- **TASK INSTRUCTIONS**
Output every line of the material exactly, omitting images.

**********

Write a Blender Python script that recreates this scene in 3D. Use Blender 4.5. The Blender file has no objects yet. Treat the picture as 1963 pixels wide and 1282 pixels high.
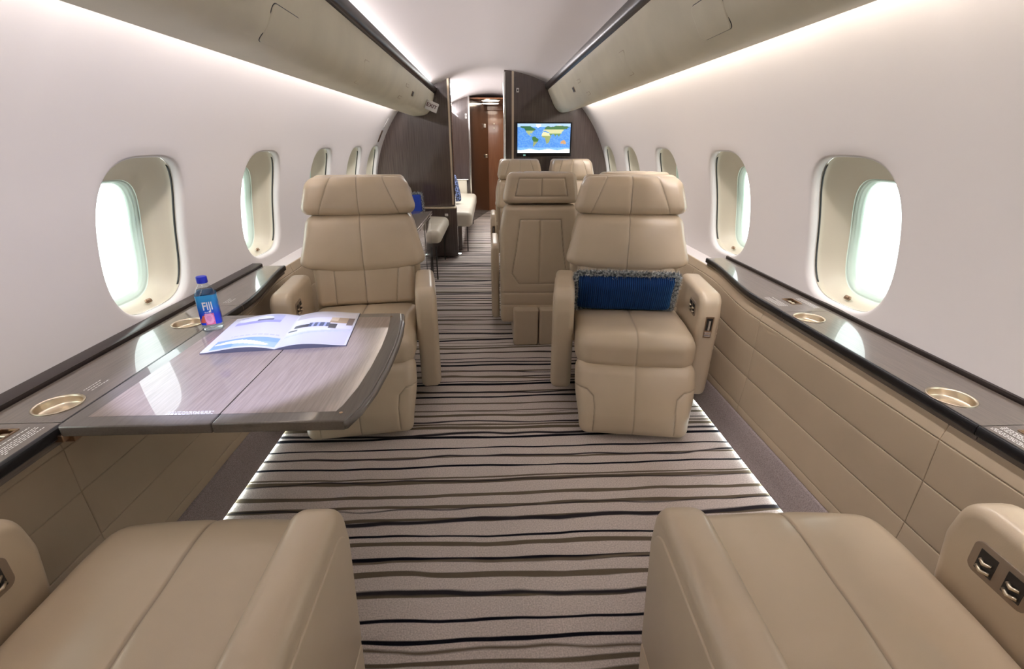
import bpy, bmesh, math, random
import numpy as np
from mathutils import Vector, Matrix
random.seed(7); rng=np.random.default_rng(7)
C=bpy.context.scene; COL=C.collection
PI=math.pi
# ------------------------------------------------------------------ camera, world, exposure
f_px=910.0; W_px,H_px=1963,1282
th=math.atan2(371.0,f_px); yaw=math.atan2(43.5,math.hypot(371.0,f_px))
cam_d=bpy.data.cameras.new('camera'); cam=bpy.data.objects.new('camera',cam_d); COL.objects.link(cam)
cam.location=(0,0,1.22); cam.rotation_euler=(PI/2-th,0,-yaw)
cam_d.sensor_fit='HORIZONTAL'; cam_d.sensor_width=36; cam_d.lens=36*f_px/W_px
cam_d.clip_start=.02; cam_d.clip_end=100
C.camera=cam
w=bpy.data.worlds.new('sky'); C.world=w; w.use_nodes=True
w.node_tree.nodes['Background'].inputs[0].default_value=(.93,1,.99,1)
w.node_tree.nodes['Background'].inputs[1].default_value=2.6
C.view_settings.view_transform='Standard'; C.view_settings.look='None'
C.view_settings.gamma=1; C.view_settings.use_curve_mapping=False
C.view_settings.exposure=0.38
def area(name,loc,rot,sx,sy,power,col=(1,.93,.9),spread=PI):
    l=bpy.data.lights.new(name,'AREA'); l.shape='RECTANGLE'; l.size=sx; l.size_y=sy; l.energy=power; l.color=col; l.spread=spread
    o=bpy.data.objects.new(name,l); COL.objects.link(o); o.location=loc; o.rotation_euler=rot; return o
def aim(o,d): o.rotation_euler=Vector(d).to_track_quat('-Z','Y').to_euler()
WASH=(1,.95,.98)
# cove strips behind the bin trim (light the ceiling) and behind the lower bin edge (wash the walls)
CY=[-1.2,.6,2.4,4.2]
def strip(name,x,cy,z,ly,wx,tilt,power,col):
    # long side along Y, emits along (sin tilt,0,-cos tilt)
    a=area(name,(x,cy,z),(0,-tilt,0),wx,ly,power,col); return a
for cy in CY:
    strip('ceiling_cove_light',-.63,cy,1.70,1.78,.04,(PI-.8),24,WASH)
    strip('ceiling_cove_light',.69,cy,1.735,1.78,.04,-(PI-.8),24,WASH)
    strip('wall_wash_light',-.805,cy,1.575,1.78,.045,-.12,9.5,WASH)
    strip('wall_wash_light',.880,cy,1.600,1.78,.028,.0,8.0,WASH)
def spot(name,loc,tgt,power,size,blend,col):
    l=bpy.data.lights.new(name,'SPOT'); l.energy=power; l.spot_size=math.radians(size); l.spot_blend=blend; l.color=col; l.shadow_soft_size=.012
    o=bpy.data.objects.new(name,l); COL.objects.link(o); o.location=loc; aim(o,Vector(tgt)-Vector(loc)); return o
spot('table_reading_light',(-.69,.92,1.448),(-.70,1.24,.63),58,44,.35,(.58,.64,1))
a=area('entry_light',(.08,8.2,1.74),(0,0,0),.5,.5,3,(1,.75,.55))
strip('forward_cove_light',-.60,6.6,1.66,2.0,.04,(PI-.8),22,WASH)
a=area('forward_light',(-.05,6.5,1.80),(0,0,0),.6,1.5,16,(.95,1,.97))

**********

- **FINISHED ANSWER**
Write a Blender Python script that recreates this scene in 3D. Use Blender 4.5. The Blender file has no objects yet. Treat the picture as 1963 pixels wide and 1282 pixels high.
import bpy, bmesh, math, random
import numpy as np
from mathutils import Vector, Matrix
random.seed(7); rng=np.random.default_rng(7)
C=bpy.context.scene; COL=C.collection
PI=math.pi
# ------------------------------------------------------------------ camera, world, exposure
f_px=910.0; W_px,H_px=1963,1282
th=math.atan2(371.0,f_px); yaw=math.atan2(43.5,math.hypot(371.0,f_px))
cam_d=bpy.data.cameras.new('camera'); cam=bpy.data.objects.new('camera',cam_d); COL.objects.link(cam)
cam.location=(0,0,1.22); cam.rotation_euler=(PI/2-th,0,-yaw)
cam_d.sensor_fit='HORIZONTAL'; cam_d.sensor_width=36; cam_d.lens=36*f_px/W_px
cam_d.clip_start=.02; cam_d.clip_end=100
C.camera=cam
w=bpy.data.worlds.new('sky'); C.world=w; w.use_nodes=True
w.node_tree.nodes['Background'].inputs[0].default_value=(.93,1,.99,1)
w.node_tree.nodes['Background'].inputs[1].default_value=2.6
C.view_settings.view_transform='Standard'; C.view_settings.look='None'
C.view_settings.gamma=1; C.view_settings.use_curve_mapping=False
C.view_settings.exposure=0.38
def area(name,loc,rot,sx,sy,power,col=(1,.93,.9),spread=PI):
    l=bpy.data.lights.new(name,'AREA'); l.shape='RECTANGLE'; l.size=sx; l.size_y=sy; l.energy=power; l.color=col; l.spread=spread
    o=bpy.data.objects.new(name,l); COL.objects.link(o); o.location=loc; o.rotation_euler=rot; return o
def aim(o,d): o.rotation_euler=Vector(d).to_track_quat('-Z','Y').to_euler()
WASH=(1,.95,.98)
# cove strips behind the bin trim (light the ceiling) and behind the lower bin edge (wash the walls)
CY=[-1.2,.6,2.4,4.2]
def strip(name,x,cy,z,ly,wx,tilt,power,col):
    # long side along Y, emits along (sin tilt,0,-cos tilt)
    a=area(name,(x,cy,z),(0,-tilt,0),wx,ly,power,col); return a
for cy in CY:
    strip('ceiling_cove_light',-.63,cy,1.70,1.78,.04,(PI-.8),24,WASH)
    strip('ceiling_cove_light',.69,cy,1.735,1.78,.04,-(PI-.8),24,WASH)
    strip('wall_wash_light',-.805,cy,1.575,1.78,.045,-.12,9.5,WASH)
    strip('wall_wash_light',.880,cy,1.600,1.78,.028,.0,8.0,WASH)
def spot(name,loc,tgt,power,size,blend,col):
    l=bpy.data.lights.new(name,'SPOT'); l.energy=power; l.spot_size=math.radians(size); l.spot_blend=blend; l.color=col; l.shadow_soft_size=.012
    o=bpy.data.objects.new(name,l); COL.objects.link(o); o.location=loc; aim(o,Vector(tgt)-Vector(loc)); return o
spot('table_reading_light',(-.69,.92,1.448),(-.70,1.24,.63),58,44,.35,(.58,.64,1))
a=area('entry_light',(.08,8.2,1.74),(0,0,0),.5,.5,3,(1,.75,.55))
strip('forward_cove_light',-.60,6.6,1.66,2.0,.04,(PI-.8),22,WASH)
a=area('forward_light',(-.05,6.5,1.80),(0,0,0),.6,1.5,16,(.95,1,.97))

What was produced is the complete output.